令和2年には鹿島市の畑が崩れ、翌年には嬉野の畑にさらに大きな被害が出ました。
「なんでうちばっかり」心が折れた瞬間
畑の再生、道の修繕、土砂が流入した隣接地への補償など、復旧には途方もない時間と費用がかかることが分かりました。
茶の木を植えたとしても、収入を得るほど成長させるには5年以上の歳月が必要です。
さらに近年は茶の販売価格が下がり、燃料代も高騰を続けていました。
「心が折れて(茶農家を)辞めようかなと思ったことも」という白川さん。
茶農家として未来が見出せないとまで思い込んでいたそうです。夫婦の間では、もう廃業するしかないという話も出ていました。
息子の一言で再起を決意
しかし、後を継ぐ4代目の息子・天翔さんの心は折れていませんでした。
「お茶ば売りたか」という息子の言葉に、白川さんは「もうちょっともうひと踏ん張りしようかね」と再び立ち上がる決意をしたのです。
復活の決意が生んだ「日本一」
復活を誓った白川さん一家は、「色々な事にチャレンジしないと」という思いで、令和6年の全国茶品評会に出品しました。

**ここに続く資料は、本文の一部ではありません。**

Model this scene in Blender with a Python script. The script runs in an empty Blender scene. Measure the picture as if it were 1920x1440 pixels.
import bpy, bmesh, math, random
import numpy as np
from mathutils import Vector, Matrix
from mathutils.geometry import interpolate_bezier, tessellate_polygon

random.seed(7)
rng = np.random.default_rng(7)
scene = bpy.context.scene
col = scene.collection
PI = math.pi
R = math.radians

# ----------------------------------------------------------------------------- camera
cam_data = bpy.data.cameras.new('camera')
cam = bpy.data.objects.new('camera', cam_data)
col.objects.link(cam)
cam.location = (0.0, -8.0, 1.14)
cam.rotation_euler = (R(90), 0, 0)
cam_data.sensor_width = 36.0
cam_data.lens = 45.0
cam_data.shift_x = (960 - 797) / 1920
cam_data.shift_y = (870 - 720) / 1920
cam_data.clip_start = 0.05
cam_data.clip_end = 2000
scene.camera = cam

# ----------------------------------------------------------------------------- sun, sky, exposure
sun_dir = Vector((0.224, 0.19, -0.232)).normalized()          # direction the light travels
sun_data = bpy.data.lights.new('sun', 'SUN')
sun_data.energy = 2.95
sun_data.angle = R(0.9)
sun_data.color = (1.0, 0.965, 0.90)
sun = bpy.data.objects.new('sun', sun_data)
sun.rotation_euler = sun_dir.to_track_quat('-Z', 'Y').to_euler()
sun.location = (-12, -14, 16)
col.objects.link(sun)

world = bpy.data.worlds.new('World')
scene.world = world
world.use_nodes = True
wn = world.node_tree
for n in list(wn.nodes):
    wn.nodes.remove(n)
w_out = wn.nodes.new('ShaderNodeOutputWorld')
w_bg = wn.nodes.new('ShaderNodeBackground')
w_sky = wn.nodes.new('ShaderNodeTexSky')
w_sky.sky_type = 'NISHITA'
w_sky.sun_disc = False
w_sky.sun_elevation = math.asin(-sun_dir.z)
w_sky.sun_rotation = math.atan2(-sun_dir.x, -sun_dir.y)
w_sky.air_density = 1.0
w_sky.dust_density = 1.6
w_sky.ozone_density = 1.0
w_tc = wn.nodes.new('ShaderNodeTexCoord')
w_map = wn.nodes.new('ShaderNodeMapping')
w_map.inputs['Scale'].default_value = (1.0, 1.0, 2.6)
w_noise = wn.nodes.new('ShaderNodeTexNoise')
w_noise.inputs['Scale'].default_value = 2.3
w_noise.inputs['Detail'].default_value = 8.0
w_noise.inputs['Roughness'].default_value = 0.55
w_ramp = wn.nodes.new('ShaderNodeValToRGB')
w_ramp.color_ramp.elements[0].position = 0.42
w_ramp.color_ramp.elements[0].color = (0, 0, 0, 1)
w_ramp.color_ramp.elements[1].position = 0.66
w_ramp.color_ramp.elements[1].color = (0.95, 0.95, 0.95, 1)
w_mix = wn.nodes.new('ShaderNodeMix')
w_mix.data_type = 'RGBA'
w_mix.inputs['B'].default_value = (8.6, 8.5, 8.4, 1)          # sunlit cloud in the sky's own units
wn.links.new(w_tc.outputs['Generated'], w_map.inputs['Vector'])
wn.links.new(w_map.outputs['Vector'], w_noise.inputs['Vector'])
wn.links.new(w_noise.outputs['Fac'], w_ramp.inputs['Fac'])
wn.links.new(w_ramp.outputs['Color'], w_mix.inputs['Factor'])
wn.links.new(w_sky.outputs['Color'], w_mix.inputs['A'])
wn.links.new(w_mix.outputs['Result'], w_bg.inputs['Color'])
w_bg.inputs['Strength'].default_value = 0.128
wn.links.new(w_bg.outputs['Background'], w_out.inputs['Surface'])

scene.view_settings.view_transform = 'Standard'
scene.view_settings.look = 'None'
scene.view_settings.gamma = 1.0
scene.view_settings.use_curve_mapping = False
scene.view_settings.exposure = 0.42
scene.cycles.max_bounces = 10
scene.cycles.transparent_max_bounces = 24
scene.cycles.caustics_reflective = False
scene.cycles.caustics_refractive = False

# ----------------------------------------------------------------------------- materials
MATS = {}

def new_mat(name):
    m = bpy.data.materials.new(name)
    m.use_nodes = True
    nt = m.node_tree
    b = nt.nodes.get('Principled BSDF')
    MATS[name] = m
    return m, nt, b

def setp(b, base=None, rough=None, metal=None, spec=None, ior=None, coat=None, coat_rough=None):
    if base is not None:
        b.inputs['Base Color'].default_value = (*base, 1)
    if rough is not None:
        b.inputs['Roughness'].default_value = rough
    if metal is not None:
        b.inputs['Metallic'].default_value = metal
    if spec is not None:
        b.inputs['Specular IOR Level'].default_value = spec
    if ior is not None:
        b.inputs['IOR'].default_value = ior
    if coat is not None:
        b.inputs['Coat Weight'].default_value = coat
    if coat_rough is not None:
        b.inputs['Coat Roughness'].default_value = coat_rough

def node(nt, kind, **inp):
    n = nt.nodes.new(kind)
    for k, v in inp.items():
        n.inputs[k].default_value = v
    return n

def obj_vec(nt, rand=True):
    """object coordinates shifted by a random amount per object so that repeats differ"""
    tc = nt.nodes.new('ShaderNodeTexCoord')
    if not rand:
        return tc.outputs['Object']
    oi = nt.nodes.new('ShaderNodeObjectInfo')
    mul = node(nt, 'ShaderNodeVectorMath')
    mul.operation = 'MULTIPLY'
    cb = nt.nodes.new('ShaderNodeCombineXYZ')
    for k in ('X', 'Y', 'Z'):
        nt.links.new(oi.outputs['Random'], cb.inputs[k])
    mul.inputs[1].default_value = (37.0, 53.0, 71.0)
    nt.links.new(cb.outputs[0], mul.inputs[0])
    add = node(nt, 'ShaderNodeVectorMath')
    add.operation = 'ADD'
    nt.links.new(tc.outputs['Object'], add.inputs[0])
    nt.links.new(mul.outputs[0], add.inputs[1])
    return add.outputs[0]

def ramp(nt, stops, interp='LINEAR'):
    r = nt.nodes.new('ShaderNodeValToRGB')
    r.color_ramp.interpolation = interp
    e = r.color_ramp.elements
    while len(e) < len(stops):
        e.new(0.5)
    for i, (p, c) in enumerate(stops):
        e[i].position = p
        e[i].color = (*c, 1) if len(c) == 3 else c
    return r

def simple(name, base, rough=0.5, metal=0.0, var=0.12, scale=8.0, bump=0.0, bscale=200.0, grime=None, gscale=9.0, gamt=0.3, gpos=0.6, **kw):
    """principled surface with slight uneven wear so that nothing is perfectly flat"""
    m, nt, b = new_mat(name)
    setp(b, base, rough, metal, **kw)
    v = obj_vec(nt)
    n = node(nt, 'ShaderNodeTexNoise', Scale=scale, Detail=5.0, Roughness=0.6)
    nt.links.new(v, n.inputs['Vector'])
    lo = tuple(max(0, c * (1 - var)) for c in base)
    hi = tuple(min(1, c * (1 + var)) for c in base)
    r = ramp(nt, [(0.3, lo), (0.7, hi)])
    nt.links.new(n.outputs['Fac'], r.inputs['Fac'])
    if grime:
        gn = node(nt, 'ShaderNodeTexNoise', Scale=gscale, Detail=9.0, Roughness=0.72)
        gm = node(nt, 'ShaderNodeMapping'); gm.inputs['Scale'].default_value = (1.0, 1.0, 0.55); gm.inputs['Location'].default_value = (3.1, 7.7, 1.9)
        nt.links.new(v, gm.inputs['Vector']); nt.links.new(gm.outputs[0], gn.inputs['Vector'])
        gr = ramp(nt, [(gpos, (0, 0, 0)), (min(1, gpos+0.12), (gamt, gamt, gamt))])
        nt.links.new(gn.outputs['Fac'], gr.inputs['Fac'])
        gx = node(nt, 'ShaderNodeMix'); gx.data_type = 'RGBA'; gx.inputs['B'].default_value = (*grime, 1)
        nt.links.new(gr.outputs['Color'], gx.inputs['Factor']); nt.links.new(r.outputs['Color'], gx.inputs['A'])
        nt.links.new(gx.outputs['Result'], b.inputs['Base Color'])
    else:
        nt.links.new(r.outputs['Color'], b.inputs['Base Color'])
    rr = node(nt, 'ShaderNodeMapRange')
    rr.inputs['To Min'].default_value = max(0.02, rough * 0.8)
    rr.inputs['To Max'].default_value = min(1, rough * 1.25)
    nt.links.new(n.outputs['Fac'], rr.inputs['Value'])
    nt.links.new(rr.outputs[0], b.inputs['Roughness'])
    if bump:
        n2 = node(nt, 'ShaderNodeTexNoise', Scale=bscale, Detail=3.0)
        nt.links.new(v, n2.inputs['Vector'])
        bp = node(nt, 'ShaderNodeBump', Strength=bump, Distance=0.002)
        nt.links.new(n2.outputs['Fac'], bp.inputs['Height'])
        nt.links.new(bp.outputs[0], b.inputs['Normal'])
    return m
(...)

その結果、蒸し製玉緑茶の部で見事、農林水産大臣賞を受賞。まさに日本一のお茶として認められたのです。
「息子さんの一言でもうひと踏ん張りしようと決意したわけですよね」とリポーターが尋ねると、白川さんは「そうです。その前は夫婦間では『茶農家を辞めようかね』と、本当そういう話までしてたんですよ」と答え、廃業寸前からの復活劇であったことを明かしました。
「やはり家族ありき、家族様様って、本当にもう皆さんのおかげですよ。自分たちだけでは絶対無理です」と白川さんは家族への感謝を口にします。
災害への備えの大切さを伝える
豪雨被害を経験した白川さんは、災害への心構えについて
「本当にもういつ起こるか、もう地震でも大雨でも何でもそうかって、いつ起こるかわからんけん、やっぱり災害に対してはもう本当に常日頃から備えといた方が良かったなのかなって思い」と語ります。
側溝や雨どいの掃除、家族で万一のことを話し合っておくことなど、日頃からの備えの大切さを強調しました。
復活の決意が作品を生む
2年連続の豪雨災害で一度は廃業を覚悟した白川製茶園。
しかし、家族の絆と「心折れず『お茶ば売りたか』」という強い思いが、見事な復活劇を生み出しました。
災害から立ち直り、すぐに日本一のお茶を作り上げた白川さん一家の物語は、私たちに希望と勇気を与えてくれます。
同時に、いつ起こるか分からない災害への備えの大切さも教えてくれています。
スタジオでは、白川さんが育てた今年の新茶が振る舞われ、コメンテーターは「感慨深いですね。私、途中で涙出そうになって」と、その復活劇に心を打たれた様子でした。
これからの出水期(6月~10月頃の集中豪雨や台風の多い時期)を前に、改めて防災への意識を高めるとともに、地域の生産者を応援していくことの大切さを感じさせられる取材となりました。